LETTER 23. CHELSEA, May 12, 1711.
I sent you my twenty-second this afternoon in town. I dined with Mr. Harley and the old Club, Lord Rivers, Lord Keeper, and Mr. Secretary. They rallied me last week, and said I must have Mr. St. John's leave; so I writ to him yesterday, that foreseeing I should never dine again with Sir Simon Harcourt, Knight, and Robert Harley, Esq., I was resolved to do it to-day. The jest is, that before Saturday[1] next we expect they will be lords; for Mr. Harley's patent is drawing, to be Earl of Oxford. Mr. Secretary and I came away at seven, and he brought me to our town's end in his coach; so I lost my walk. St. John read my letter to the company, which was all raillery, and passed purely.
13. It rained all last night and this morning as heavy as lead; but I just got fair weather to walk to town before church. The roads are all over in deep puddle. The hay of our town is almost fit to be mowed. I went to Court after church (as I always do on Sundays, and then dined with Mr. Secretary, who has engaged me for every Sunday; and poor MD dined at home upon a bit of veal and a pint of wine. Is it not plaguy insipid to tell you every day where I dine? yet now I have got into the way of it, I cannot forbear it neither. Indeed, Mr. Presto, you had better go answer MD's letter, N.14. I will answer it when I please, Mr. Doctor. What is that you say? The Court was very full this morning, expecting Mr. Harley would be declared Earl of Oxford and have the Treasurer's staff. Mr. Harley never comes to Court at all; somebody there asked me the reason. "Why," said I, "the Lord of Oxford knows." He always goes to the Queen by the back stairs. I was told for certain, you jackanapes, Lord Santry[2] was dead, Captain Cammock[3] assured me so; and now he's alive again, they say; but that shan't do: he shall be dead to me as long as he lives. Dick Tighe[4] and I meet, and never stir our hats. I am resolved to mistake him for Witherington, the little nasty lawyer that came up to me so sternly at the Castle the day I left Ireland. I'll ask the gentleman I saw walking with him how long Witherington has been in town.

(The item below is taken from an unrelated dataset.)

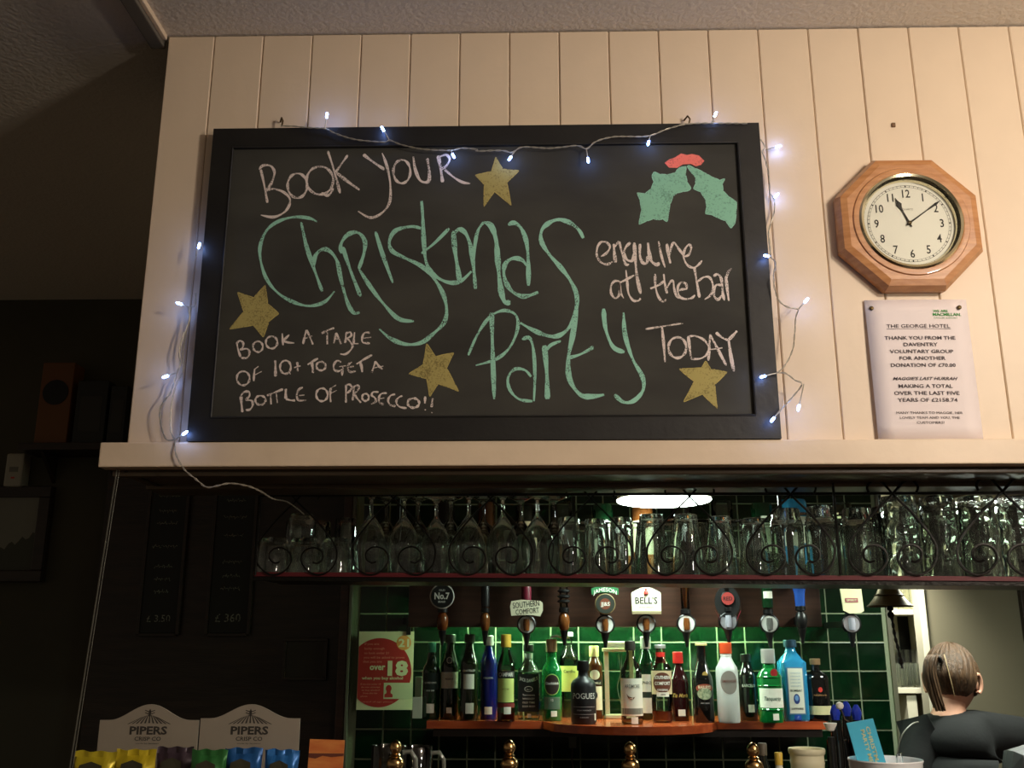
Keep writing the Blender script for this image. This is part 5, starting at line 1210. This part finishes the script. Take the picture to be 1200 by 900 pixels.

14. I went to town to-day by water. The hail quite discouraged me from walking, and there is no shade in the greatest part of the way. I took the first boat, and had a footman my companion; then I went again by water, and dined in the City with a printer, to whom I carried a pamphlet in manuscript, that Mr. Secretary gave me. The printer sent it to the Secretary for his approbation, and he desired me to look it over, which I did, and found it a very scurvy piece. The reason I tell you so, is because it was done by your parson Slap, Scrap, Flap (what d'ye call him), Trapp,[5] your Chancellor's chaplain. 'Tis called A Character of the Present Set of Whigs, and is going to be printed, and no doubt the author will take care to produce it in Ireland. Dr. Freind was with me, and pulled out a twopenny pamphlet just published, called The State of Wit,[6] giving a character of all the papers that have come out of late. The author seems to be a Whig, yet he speaks very highly of a paper called the Examiner, and says the supposed author of it is Dr. Swift. But above all things he praises the Tatlers and Spectators; and I believe Steele and Addison were privy to the printing of it. Thus is one treated by these impudent dogs. And that villain Curll[7] has scraped up some trash, and calls it Dr. Swift's Miscellanies, with the name at large: and I can get no satisfaction of him. Nay, Mr. Harley told me he had read it, and only laughed at me before Lord Keeper and the rest. Since I came home, I have been sitting with the Prolocutor, Dean Atterbury, who is my neighbour over the way, but generally keeps in town with his Convocation. 'Tis late, etc.